Ironically, we are entering into a period where the demand for education will rise substantially. Yet traditional colleges are such a mismatch for what future consumers will want that dropping enrollments will cause many to fail. 

At the same, time many new opportunities will begin to surface, and future-learning centers will make use of former college facilities. Some may even resurrect the former institution under an entirely new business model.

Final Thoughts

Imagine coming across a job opening that requires a specific certification you currently don’t have. You match up well will all of the other job requirements but you’re only missing this one certification.

A few clicks later you find out the certification can happen online with 20 hours of training. So you spend your weekend getting certified.

Yes, there’s a big difference between having a cursory understanding of a topic and working level proficiency. But for many of us our future careers will hinge on situations like the scenario I just described.

As a society we’ve grown complacent, thinking smart people in colleges are doing a good job preparing our kids for the future.

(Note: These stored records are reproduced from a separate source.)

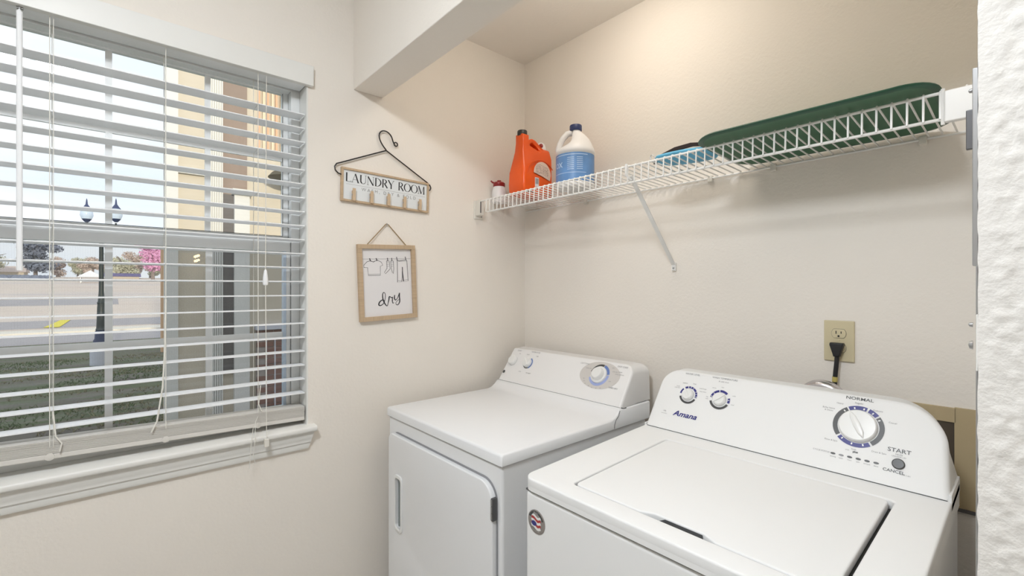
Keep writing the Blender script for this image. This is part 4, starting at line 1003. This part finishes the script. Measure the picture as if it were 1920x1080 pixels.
for s_ in (-1, 1):
    c = Vector((lx_, ly_, 2.79))+dirn*s_*.32; TT = Matrix.Translation(c)
    b = MB().lathe([(.025, .02), (.05, .04), (.085, .09)], 12, TT); ln = build(b, 'lantern', 'bluep', lp)
    b = MB().lathe([(.085, .09), (.112, .17), (.10, .26), (.075, .31)], 12, TT, caps=False); build(b, 'lantern_glass', 'glow', ln)
    b = MB().lathe([(.085, .31), (.05, .36), (.02, .41), (.012, .50), (.002, .54)], 12, TT); build(b, 'finial', 'bluep', ln)
# orange post standing in for a building's farther sunlit brick corner
b = MB(); b.box(-13.45, -13.28, -.585, -.44, ZG, 2.5)
tag(build(b, 'corner_post', 'cornerp', None, .01), 'orange-brown post standing in for a farther brick corner by the cream house', 'post')
# neighbouring house (facade x = -5)
nh = empty('neighbour_house', (-5.5, 2.0, ZG), 'cream neighbouring house wall with downspout, brick base and railing', 'house')
X = -5.0
b = MB().box(X-.25, X-.02, -.97, 6.5, ZG, 6.2).box(X-3, X-.25, -.3, 6.5, ZG, 6.2); build(b, 'wall', 'siding', nh)
b = MB().box(X-.15, X+.02, -1.09, -.965, ZG, 6.2); build(b, 'corner_trim', 'ewhite', nh)
b = MB().box(X-.02, X+.03, -.965, -.665, 2.74, 2.79); build(b, 'ledge', 'ewhite', nh)
b = MB()
b.box(X-.02, X+.02, -.655, -.512, ZG, 6.2)
for k in range(6): b.box(X+.02, X+.04, -.650+.024*k, -.637+.024*k, ZG+.1, 6.2)
build(b, 'downspout', 'ewhite', nh)
b = MB().box(X-.02, X+.012, -.512, -.245, 2.55, 6.2); br_ = build(b, 'brown_panel', 'brown', nh)
for k in range(9): 
    b = MB().box(X+.010, X+.022, -.510, -.247, 2.62+.36*k, 2.64+.36*k); build(b, 'panel_rail', 'brown', br_)
b = MB().box(X-.02, X+.014, -.640, -.395, ZG+.6, 2.55); build(b, 'dark_door_panel', 'brownd', nh)
b = MB().box(X-.02, X+.06, -.395, -.225, ZG, 2.55); build(b, 'pilaster', 'ewhite', nh)
b = MB().box(X-.02, X+.10, -.42, -.20, 2.55, 2.62); build(b, 'pilaster_cap', 'ewhite', nh)
for k in range(13):
    y0 = -.118+.052*k
    b = MB().box(X-.0, X+.022 if k % 2 else X+.010, y0, y0+(.028 if k % 2 else .024), 3.15+(-.22 if k > 2 else 0)*0+(.20 if k >= 6 else 0), 5.4); build(b, 'batten', 'shutter' if k % 2 == 0 else 'shutterl', nh)
b = MB().lathe([(.02, 2.98), (.10, 2.93), (.21, 2.86), (.26, 2.80), (.16, 2.76), (.06, 2.74)], 20, Matrix.Translation((X+.27, .20, 0))); b.box(X-.01, X+.27, .18, .22, 2.93, 2.96)
build(b, 'wall_lamp', 'olive', nh)
b = MB().box(X-.02, X+.035, -.14, 1.2, ZG, .83); mo = build(b, 'mortar_wall', 'mortar', nh)
b = MB().box(X-.02, X+.10, -.16, 1.2, .83, .90); build(b, 'brick_cap', 'conc', mo)
bf = None
for r in range(15):
    for c in range(4):
        y0 = -.14+.205*c+(.1025 if r % 2 else 0); z0 = ZG+.01+.0745*r
        if bf is None:
            b = MB().box(X+.03, X+.045, y0, y0+.195, z0, z0+.064); bf = build(b, 'brick', 'brick', mo); b0 = (y0, z0)
        else:
            q = bf.copy(); COL.objects.link(q); q.location = (random.uniform(-.002, .002), y0-b0[0], z0-b0[1])
rl = MB().tube([(X+.35, -.13, .75), (X+.35, 1.2, .75)], .016, 8); rl.tube([(X+.35, -.13, -.12), (X+.35, 1.2, -.12)], .012, 8); build(rl, 'railing_rail', 'post', nh)
for k in range(9):
    b = MB().tube([(X+.35, -.10+.10*k, ZG), (X+.35, -.10+.10*k, .75)], .008, 6); build(b, 'baluster', 'conc', nh)
b = MB().box(X+.05, X+1.1, -.75, 1.2, ZG, ZG+.02); tag(build(b, 'patio_slab', 'road'), 'grey-blue paved slab at the foot of the neighbouring house', 'paving')
# far buildings
tn = empty('white_tent', (-66, -3.2, fz(-66)), 'white peaked canvas tent far across the field', 'tent')
zt_ = fz(-66)
b = MB().add([(-67, -4.1, zt_+.60), (-67, -2.2, zt_+.60), (-65, -2.2, zt_+.60), (-65, -4.3, zt_+.60), (-66, -3.25, zt_+1.35)], [(0, 1, 4), (1, 2, 4), (2, 3, 4), (3, 0, 4), (3, 2, 1, 0)]); build(b, 'canopy', 'tent', tn)
for (x, y) in ((-66.9, -4.0), (-66.9, -2.5), (-65.1, -4.0), (-65.1, -2.5)):
    b = MB().tube([(x, y, fz(x)), (x, y, zt_+.57)], .04, 6); build(b, 'pole', 'steel', tn)
def house(x, y, w, d, h, rh, wm, rm, label):
    z = fz(x) if x > -82 else fz(-82); e = empty('far_house', (x, y, z), label, 'house')
    build(MB().box(x-d/2, x+d/2, y-w/2, y+w/2, z-.5, z+h), 'wall', wm, e)
    b = MB().add([(x-d/2-.2, y-w/2-.2, z+h), (x+d/2+.2, y-w/2-.2, z+h), (x+d/2+.2, y+w/2+.2, z+h), (x-d/2-.2, y+w/2+.2, z+h), (x, y-w/2-.2, z+h+rh), (x, y+w/2+.2, z+h+rh)], [(0, 1, 4), (1, 2, 5, 4), (2, 3, 5), (3, 0, 4, 5), (3, 2, 1, 0)])
    build(b, 'roof', rm, e)
house(-79, -.4, 3.4, 2.5, .25, .45, 'siding', 'roofp', 'low house with purple-grey roof under the far trees')
house(-86, -13.5, 7, 4, .6, .8, 'siding', 'tr_brown', 'wide low pale house at the left edge of the far field')
# trees
LEAVES = 4200
def tree(x, y, z, r, h, m, label, squash=.8, bare=False, n=9, seed=1):
    rng = random.Random(seed)
    e = empty('tree', (x, y, z), label, 'tree', 'trees along the far edge of the field')
    b = MB().tube([(x, y, z-.3), (x+.05*r, y, z+h*.4), (x, y, z+h*.8)], [.06*r+.06, .05*r+.04, .03], 7)
    for k in range(7):
        a = rng.uniform(0, 2*PI); t = rng.uniform(.3, .7); p = Vector((x, y, z+h*t)); q = p+Vector((math.cos(a)*r*.8, math.sin(a)*r*.8, h*rng.uniform(.15, .4)))
        b.tube([p, (p+q)/2+Vector((0, 0, .1*r)), q], [.04*r, .025*r, .008*r], 5)
    build(b, 'trunk', 'bark', e)
    m_ = MB(); blobs = []
    for k in range(n):
        a = rng.uniform(0, 2*PI); rr_ = r*rng.uniform(.0, .62); blobs.append((Vector((x+math.cos(a)*rr_, y+math.sin(a)*rr_, z+h*(.24+rng.uniform(0, .58)))), r*rng.uniform(.30, .52)))
    for k in range(LEAVES if not bare else LEAVES//2):
        c, sz = rng.choice(blobs); d = Vector((rng.gauss(0, 1), rng.gauss(0, 1), rng.gauss(0, 1))).normalized()
        p = c+Vector((d.x, d.y, d.z*squash))*sz*rng.uniform(.35, 1.08)
        u = Vector((rng.gauss(0, 1), rng.gauss(0, 1), rng.gauss(0, 1))).normalized(); w = u.cross(d+Vector((.01, 0, 0))).normalized(); q = rng.uniform(.09, .19)*(r/2.4)
        m_.add([p-u*q, p+u*q*.6+w*q, p+u*q*.6-w*q], [(0, 1, 2)])
    build(m_, 'crown', m, e, smooth=20, merge=False)
zf_ = fz(-75)
tree(-75, 2.6, zf_, 2.6, 6.2, 'tr_pink', 'tree in bright pink blossom at the far edge of the field', seed=3, n=12)
tree(-86, -.2, zf_, 2.2, 3.6, 'tr_green', 'pale green round tree left of the pink blossom tree', seed=4)
tree(-81, 5.4, zf_, 2.3, 4.2, 'tr_green', 'pale green tree partly behind the cream house corner', seed=8)
tree(-80, -8.6, fz(-80), 2.6, 4.9, 'tr_dark', 'dark blue-green evergreen tree near the left of the window view', .6, seed=5, n=12)
tree(-77, -12.8, fz(-77), 2.6, 4.6, 'tr_green', 'yellow-green tree left of the dark evergreen', seed=6)
for i, (yy, hh) in enumerate(((-6.2, 3.1), (-4.6, 3.6), (-3.0, 3.4), (-1.6, 4.2), (1.2, 4.4), (2.9, 3.8), (-15, 4), (-18, 4.5), (6.5, 5))):
    tree((-92, -98.5)[i % 2], yy*1.2, fz(-82), 1.75, hh, 'tr_brown' if i % 2 == 0 else 'tr_green', ('hazy brown bare tree' if i % 2 == 0 else 'hazy grey-green tree')+' in the far tree line, ' + ['first right of the dark evergreen', 'second right of the dark evergreen', 'just left of the lamp post', 'behind the lamp post', 'behind the pale green round tree', 'behind the pink blossom tree', 'left of the window view', 'at the far left of the tree line', 'right end of the tree line'][i], seed=20+i, n=8)
b = MB()
for k in range(60):
    y = -26+k*.32; b.lathe([(.5, 0), (.55, .3), (.3, .6), (.05, .7)], 8, Matrix.Translation((-74-random.uniform(0, 1.5), y, fz(-75)-.25)))
tag(build(b, 'hedge', 'tr_dark'), 'long low dark hedge crossing the far field at the left', 'hedge')

vs.exposure if False else None
for o in COL.objects:
    n_ = o.name.split('.')[0]
    if n_.endswith('lettering') or n_ in ('dial_tick', 'label_print', 'barcode', 'line_drawing', 'script_word', 'white_print', 'maker_name', 'feet', 'slot', 'ladder_cord', 'gasket', 'crown'):
        o['kind'] = 'stuff'
S.view_settings.exposure = EXPO
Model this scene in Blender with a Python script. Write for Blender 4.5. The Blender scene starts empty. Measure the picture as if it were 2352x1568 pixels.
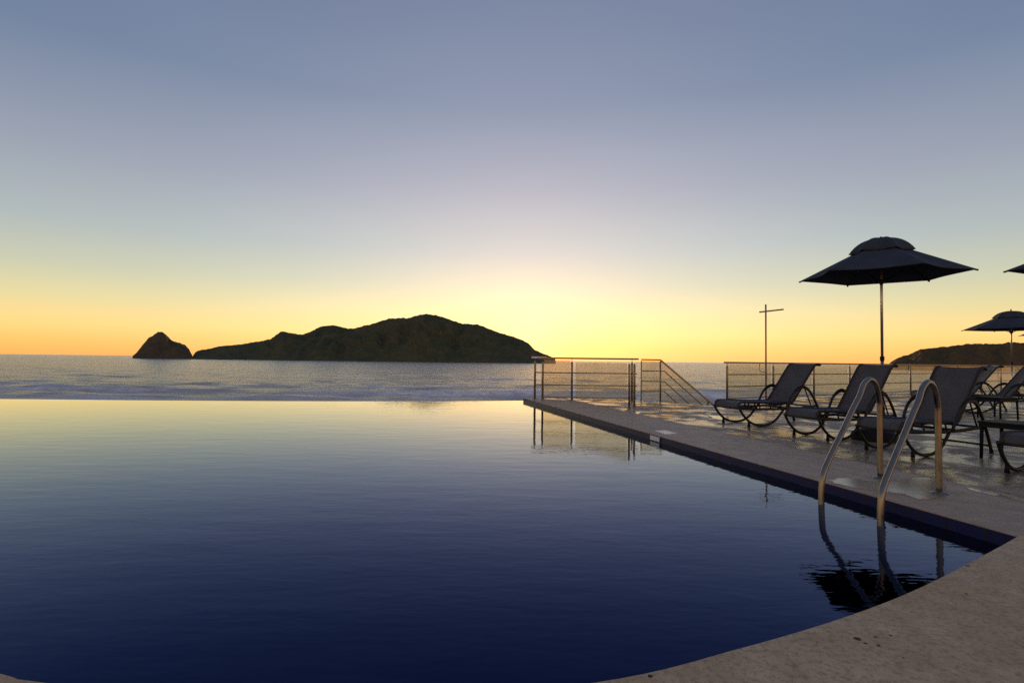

Yet higher ed has become a lumbering giant, slow to adapt and increasingly out of sync with the needs of business and society.

The same top-down institutional systems that have preserved colleges for centuries are now becoming their greatest enemy.

Much as failed golf courses, big box retailers, and shopping centers end up in the laps of local communities, failed colleges will also become local problems for city governments to deal with.

Pedestrian campuses that worked well during peak enrollment have a way of becoming white elephants for whatever comes next.